I keep thinking of Ecclesiastes 3 this month....
" 1 There is a time for everything,
   and a season for every activity under the heavens:
 2 a time to be born and a time to die,
   a time to plant and a time to uproot,
 3 a time to kill and a time to heal,
   a time to tear down and a time to build,
 4 a time to weep and a time to laugh,
   a time to mourn and a time to dance,
 5 a time to scatter stones and a time to gather them,
   a time to embrace and a time to refrain from embracing,
 6 a time to search and a time to give up,
   a time to keep and a time to throw away,
 7 a time to tear and a time to mend,
   a time to be silent and a time to speak,
 8 a time to love and a time to hate,
   a time for war and a time for peace."

And then these great verses..
" 10 I have seen the burden God has laid on the human race. 11 He has made everything beautiful in its time.
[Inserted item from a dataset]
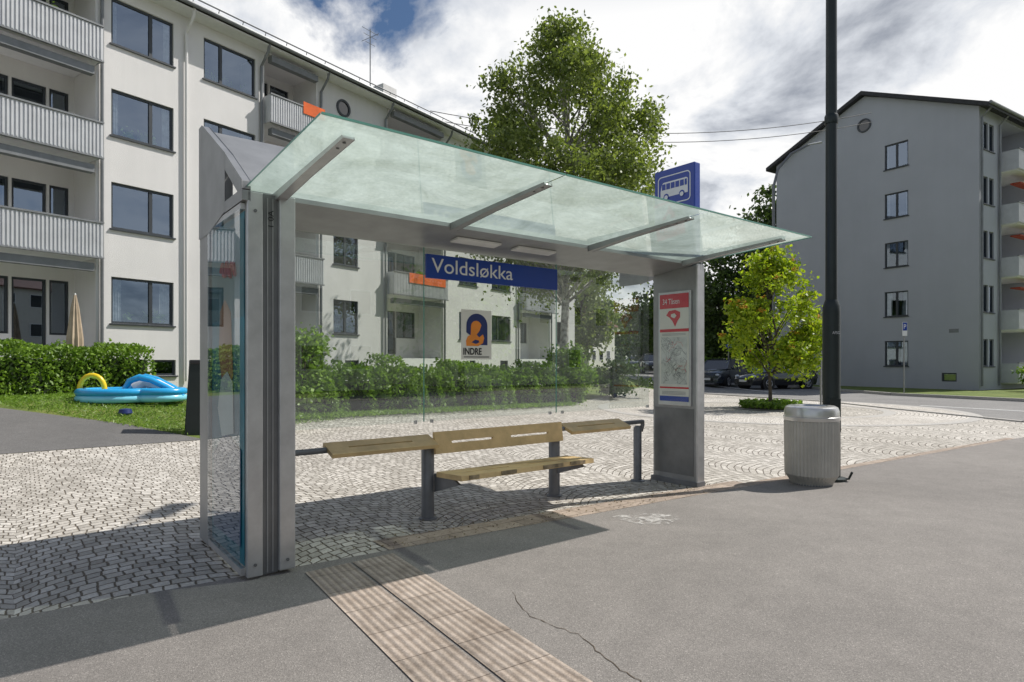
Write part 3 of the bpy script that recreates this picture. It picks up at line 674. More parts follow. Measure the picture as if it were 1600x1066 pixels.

He has also set eternity in the human heart; yet no one can fathom what God has done from beginning to end. 12 I know that there is nothing better for people than to be happy and to do good while they live. 13 That each of them may eat and drink, and find satisfaction in all their toil—this is the gift of God."

As this week we have all tried to get back on normal footing, we find there is no real normal.  The pain of this life doesn't stop, there will be more tears and more missing him, but yet we take comfort in the memories, cherish his impact on our life, and find reasons to laugh again.  This week I have already experienced more loss as my brother-in-law's dad passed on.  He will be missed, but his big personality will continue to be remembered.  Also this week I got to hug members of my family, laugh with my friends, and work alongside my co-workers.  We have been gifted with each other in this world, a great gift, but it is a temporary gift.  Should we spend our days mourning that or fearing the loss of those in our lives?  Or do we celebrate each day with each other in gladness?  Ecclesiastes is quite honestly a depressing book in most places.  But it does contain a lot of truth.  You can choose to see each moment of life as meaningless.....or you can choose to live it fully, happily, with purpose, and with thanksgiving.